### [Aim]
Pictures are not part of the copy. Retype the lines from the first one through the line that contains "random.seed(7); RNG = np.random.default_rng(7)".
** begin **
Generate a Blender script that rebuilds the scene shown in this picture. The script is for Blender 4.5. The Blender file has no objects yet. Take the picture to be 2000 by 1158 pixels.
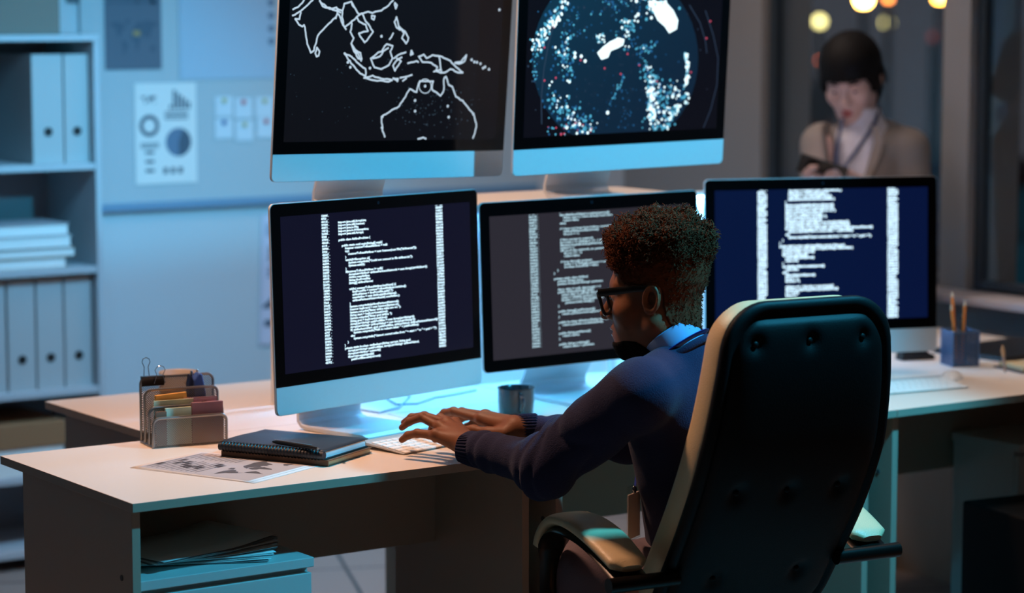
import bpy, math, random
import numpy as np
from mathutils import Vector, Matrix, noise
SC = bpy.context.scene
COL = SC.collection
R = math.radians
PI = math.pi
random.seed(7); RNG = np.random.default_rng(7)

# ------------------------------------------------------------------ camera, world, lights
FPX, YAW, PITCH = 4900.0, R(34.65), R(6.56)
CAM = np.array([-2.082, -4.2874, 1.68])
cd = bpy.data.cameras.new('camera'); cam = bpy.data.objects.new('camera', cd); COL.objects.link(cam)
cam.location = CAM; cam.rotation_euler = (PI/2-PITCH, 0, -YAW)
cd.sensor_width = 36; cd.lens = FPX/2000*36; cd.clip_start = .05; cd.clip_end = 300
cd.dof.use_dof = True; cd.dof.focus_distance = 5.1; cd.dof.aperture_fstop = 2.2
SC.camera = cam
SC.view_settings.view_transform = 'Standard'; SC.view_settings.look = 'None'
SC.view_settings.gamma = 1; SC.view_settings.use_curve_mapping = False
SC.view_settings.exposure = 0.0
SC.cycles.use_denoising = True
SC.cycles.max_bounces = 6

def lin(c):
    return tuple((x/255/12.92 if x/255 <= .04045 else ((x/255+.055)/1.055)**2.4) for x in c)

w = bpy.data.worlds.new('night'); SC.world = w; w.use_nodes = True
bg = w.node_tree.nodes['Background']
bg.inputs[0].default_value = (.040, .041, .050, 1); bg.inputs[1].default_value = 1.0

def area(name, loc, target, size, power, color, sy=None, spread=None):
    d = bpy.data.lights.new(name, 'AREA'); d.energy = power; d.color = color
    d.size = size
    if sy: d.shape = 'RECTANGLE'; d.size_y = sy
    if spread: d.spread = R(spread)
    o = bpy.data.objects.new(name, d); COL.objects.link(o); o.location = loc
    o.rotation_euler = (Vector(target)-Vector(loc)).to_track_quat('-Z', 'Y').to_euler()
    return o
def spot(name, loc, target, size, power, color, angle, blend=.1):
    d = bpy.data.lights.new(name, 'SPOT'); d.energy = power; d.color = color
    d.shadow_soft_size = size; d.spot_size = R(angle); d.spot_blend = blend
    o = bpy.data.objects.new(name, d); COL.objects.link(o); o.location = loc
    o.rotation_euler = (Vector(target)-Vector(loc)).to_track_quat('-Z', 'Y').to_euler()
    return o
WARM = (1, .575, .37)
area('ceiling_lamp_light', (.30, .62, 2.85), (.62, .2, .7), .26, 21, WARM, spread=112)
spot('cyan_stage_light', (1.72, -1.15, 2.3), (.5, .3, .9), .05, 240, (.05, .6, 1.0), 102, .25)
area('blue_wall_wash', (1.25, 1.35, 2.05), (1.4, 3.0, .1), 1.6, 18, (.2, .6, 1.0), .4, spread=115)
area('rear_aisle_fill', (2.4, 1.75, 2.9), (2.8, 1.75, 0), .6, 11, (1, .8, .7), spread=120)  # added fill that brightens the rear floor, woman and window wall; no known fixture
area('right_desk_fill', (2.55, .05, 2.85), (2.55, .2, 0), .4, 5, (1, .8, .7), spread=100)  # added fill that lifts the right desk with neutral light; no known fixture
area('room_fill', (-1.2, -2.2, 2.9), (.6, .6, .4), 2.0, 1.4, (1, .66, .45))

# ------------------------------------------------------------------ pixel to world helper
_cy, _sy, _cp, _sp = math.cos(YAW), math.sin(YAW), math.cos(PITCH), math.sin(PITCH)
_F = np.array([_sy*_cp, _cy*_cp, -_sp]); _X = np.array([_cy, -_sy, 0]); _U = np.array([_sy*_sp, _cy*_sp, _cp])
def ray(x, y): return _F + _X*((x-1000)/FPX) - _U*((y-579)/FPX)
def at(x, y, D): return CAM + ray(x, y)*D
def onz(x, y, z): d = ray(x, y); return CAM + d*(z-CAM[2])/d[2]
def onY(x, y, Y): d = ray(x, y); return CAM + d*(Y-CAM[1])/d[1]
def onX(x, y, X): d = ray(x, y); return CAM + d*(X-CAM[0])/d[0]

# ------------------------------------------------------------------ materials
def mat(name, c, rough=.5, metal=0, spec=.5, bump=0, bscale=200, var=0, vscale=8, emit=None, estr=0, coat=0, sheen=0):
    m = bpy.data.materials.new(name); m.use_nodes = True
    nt = m.node_tree; b = nt.nodes['Principled BSDF']
    col = lin(c)
    b.inputs['Base Color'].default_value = (*col, 1)
    b.inputs['Roughness'].default_value = rough; b.inputs['Metallic'].default_value = metal
    b.inputs['Specular IOR Level'].default_value = spec
    if coat: b.inputs['Coat Weight'].default_value = coat
    if sheen:
        b.inputs['Sheen Weight'].default_value = sheen; b.inputs['Sheen Roughness'].default_value = .5
    if emit:
        b.inputs['Emission Color'].default_value = (*lin(emit), 1); b.inputs['Emission Strength'].default_value = estr
    tc = nt.nodes.new('ShaderNodeTexCoord')
    if bump:
        n = nt.nodes.new('ShaderNodeTexNoise'); n.inputs['Scale'].default_value = bscale; n.inputs['Detail'].default_value = 3
        nt.links.new(tc.outputs['Object'], n.inputs['Vector'])
        bp = nt.nodes.new('ShaderNodeBump'); bp.inputs['Strength'].default_value = bump; bp.inputs['Distance'].default_value = .002
        nt.links.new(n.outputs[0], bp.inputs['Height']); nt.links.new(bp.outputs[0], b.inputs['Normal'])
    if var:
        n = nt.nodes.new('ShaderNodeTexNoise'); n.inputs['Scale'].default_value = vscale; n.inputs['Detail'].default_value = 4
        nt.links.new(tc.outputs['Object'], n.inputs['Vector'])
        mx = nt.nodes.new('ShaderNodeMix'); mx.data_type = 'RGBA'
        mx.inputs[6].default_value = (*[v*(1-var) for v in col], 1); mx.inputs[7].default_value = (*[min(1, v*(1+var)) for v in col], 1)
        nt.links.new(n.outputs[0], mx.inputs[0]); nt.links.new(mx.outputs[2], b.inputs['Base Color'])
    return m
def emis(name, c, s):
    return mat(name, (5, 5, 8), .5, emit=c, estr=s)
def glassmat(name, tint=(1, 1, 1), gl=.06, rough=.02):
    m = bpy.data.materials.new(name); m.use_nodes = True; nt = m.node_tree; nt.nodes.clear()
    o = nt.nodes.new('ShaderNodeOutputMaterial'); t = nt.nodes.new('ShaderNodeBsdfTransparent'); t.inputs[0].default_value = (*tint, 1)
    g = nt.nodes.new('ShaderNodeBsdfGlossy'); g.inputs['Roughness'].default_value = rough
    lw = nt.nodes.new('ShaderNodeLayerWeight'); pw = nt.nodes.new('ShaderNodeMath'); pw.operation = 'POWER'; pw.inputs[1].default_value = 4
    nt.links.new(lw.outputs['Facing'], pw.inputs[0]); fr = nt.nodes.new('ShaderNodeMath'); fr.operation = 'MULTIPLY_ADD'; fr.inputs[1].default_value = .5; fr.inputs[2].default_value = .035
    nt.links.new(pw.outputs[0], fr.inputs[0])
    mx = nt.nodes.new('ShaderNodeMixShader')
    nt.links.new(fr.outputs[0], mx.inputs[0]); nt.links.new(t.outputs[0], mx.inputs[1]); nt.links.new(g.outputs[0], mx.inputs[2])
    nt.links.new(mx.outputs[0], o.inputs[0]); return m
def meshmat(name, c, scale=420, thr=.35):
    """perforated wire mesh: holes by a rotated checker of the object's own coordinates"""
    m = mat(name, c, .4, .8); nt = m.node_tree; b = nt.nodes['Principled BSDF']; out = nt.nodes['Material Output']
    tc = nt.nodes.new('ShaderNodeTexCoord'); sx = nt.nodes.new('ShaderNodeSeparateXYZ'); nt.links.new(tc.outputs['Object'], sx.inputs[0])
    def math_(op, a, bb=None):
        n = nt.nodes.new('ShaderNodeMath'); n.operation = op
        for i, v in enumerate((a, bb)):
            if v is None: continue
            if isinstance(v, (int, float)): n.inputs[i].default_value = v
            else: nt.links.new(v, n.inputs[i])
        return n.outputs[0]
    h = math_('ADD', sx.outputs[0], sx.outputs[1])
    p = math_('SINE', math_('MULTIPLY', math_('ADD', h, sx.outputs[2]), scale*2.2))
    q = math_('SINE', math_('MULTIPLY', math_('SUBTRACT', h, sx.outputs[2]), scale*2.2))
    hole = math_('GREATER_THAN', math_('MULTIPLY', math_('ADD', p, .75), math_('ADD', q, .75)), thr)
    pos = math_('MULTIPLY', hole, math_('GREATER_THAN', p, -.75))
    t = nt.nodes.new('ShaderNodeBsdfTransparent'); mx = nt.nodes.new('ShaderNodeMixShader')
    nt.links.new(pos, mx.inputs[0]); nt.links.new(b.outputs[0], mx.inputs[1]); nt.links.new(t.outputs[0], mx.inputs[2])
    nt.links.new(mx.outputs[0], out.inputs[0]); return m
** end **
### [Response below]
Generate a Blender script that rebuilds the scene shown in this picture. The script is for Blender 4.5. The Blender file has no objects yet. Take the picture to be 2000 by 1158 pixels.
import bpy, math, random
import numpy as np
from mathutils import Vector, Matrix, noise
SC = bpy.context.scene
COL = SC.collection
R = math.radians
PI = math.pi
random.seed(7); RNG = np.random.default_rng(7)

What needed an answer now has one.